Getting screwed out of your payout by such a totally-not-an-acquisition is wage theft. It's like promising a sales-related bonus at the beginning of the year, and then in December changing the metric to "AI-related sales to the CEO's golf buddies".
I understand that a lot of inexperienced people (like in this thread) think they're going to get rich though.
No, it is not "wage theft" to not get rich when the company exits (by whatever means).
Groq is now changing the deal after the fact by making those stock options worthless 100% of the time. It's like you participate in a lottery, and then the organizer decides to just not do a draw and keep all the proceeds for themselves. Sorry, but that's theft.
Don't intend to pay out in the unlikely event that you hit it big? Then don't offer stock options to your employees and pay market-rate salaries - plus of course a decent premium for the fact that (unlike an established company) your startup can go bust at any time and doesn't offer stable employment. You can't have it both ways.
> No, it is not "wage theft" to not get rich when the company exits
I don't think anyone in this thread thinks they're gonna get rich by working for a startup. There's a hope that they will, that's why they are working, but there's no expectation. Maybe there's an expectation of getting a nice tidy sum after an exit (in the 5 or 6 figures) but not in the 7 or 8 figures, at least not if they're just employees and not founders.
What's being discussed is a startup exiting for billions of dollars and the employees with equity seeing zero of it.
Working for a startup usually means lower wages and longer hours, for the chance at striking it rich if the company succeeds. If employees don't see anything when the company succeeds, there's literally no upside to working for a startup.

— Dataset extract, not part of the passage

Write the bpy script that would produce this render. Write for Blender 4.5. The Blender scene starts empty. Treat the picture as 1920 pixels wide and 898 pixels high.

If the employer is explicitly making the employee options worthless, then they should be obligated to disclose this. Otherwise it’s trivial to engineer a corporate entity which pays the employees while “licensing” the technology from an IP holding firm. Later they can simply sell the IP holding firm without owing employees a dollar.
This promise may have been more true before 2010s where public companies were not paying as much in liquid cash and private companies were not valued so aggressively. Fact is most employees take the startup offer because they don't actually have a liquid offer that's super competitive at that moment, or they are just kind of bored and taking a break of the corporate job that does not give them too many responsibilities, i.e. they are compensated via the title, not just the promise of making bank.
My point was more that the high end ones they do get are usually in the front piece of the airplane in the acquisition split. Also, the really hot startups are actually paying quite a bit of cash upfront so the original premise of employee sacrifice isn’t as true.